Belfast Telegraph

Clydesdale and Yorkshire banking group takes extra £350m PPI hit

CYBG saw the number of PPI mis-selling claims surge to around 59,000 in its first half as the deadline for complaints nears.

The owner of Clydesdale and Yorkshire banks has revealed an extra £350 million hit after seeing soaring payment protection insurance (PPI) claims ahead of the complaints deadline.

Shares in Glasgow-based CYBG fell 6% after the lender said it would increase money set aside for “legacy PPI costs”, which would have an impact on its half-year results.

It said the move came after it saw the number of PPI mis-selling claims surge by more than expected in its first half to March 31, to around 59,000, as the deadline for complaints nears.

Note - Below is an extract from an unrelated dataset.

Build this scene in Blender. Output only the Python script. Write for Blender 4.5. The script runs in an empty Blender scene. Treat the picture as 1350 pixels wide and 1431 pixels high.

CYBG said: “The elevated level of complaints has been driven by a combination of factors including heightened media coverage, the FCA (Financial Conduct Authority) advertising campaign and increased activity by claims management companies.”

“The group now expects the current level of complaints to remain at an elevated level for a period of time, followed by a reduction in volumes and costs as we approach the time bar in August 2019,” it added.

The FCA has been leading a marketing push to help raise awareness of the PPI complaints deadline – with ads featuring an an animatronic model head of Terminator star Arnold Schwarzenegger.

The new provision will see CYBG take a £202 million pre-tax charge on its balance sheet for the first half, as it said £148 million was covered by a conduct indemnity deed with National Australia Bank.

Without doubt, this is a bit of a disaster for CYBG Gary Greenwood, banking analyst

Banking analyst Gary Greenwood at Shore Capital said: “Without doubt, this is a bit of a disaster for CYBG, with the original indemnity provided by National Australia Bank failing to provide the full protection that it was originally anticipated to deliver.”

CYBG has been operating two PPI programmes in tandem over the past six months – a “proactive customer contact remediation exercise” and a customer-initiated new complaints handling process.

The group said it had completed its review of all cases within the scope of its remediation programme, but found the process “more complicated and time-consuming than previously anticipated”, which saw its costs increase.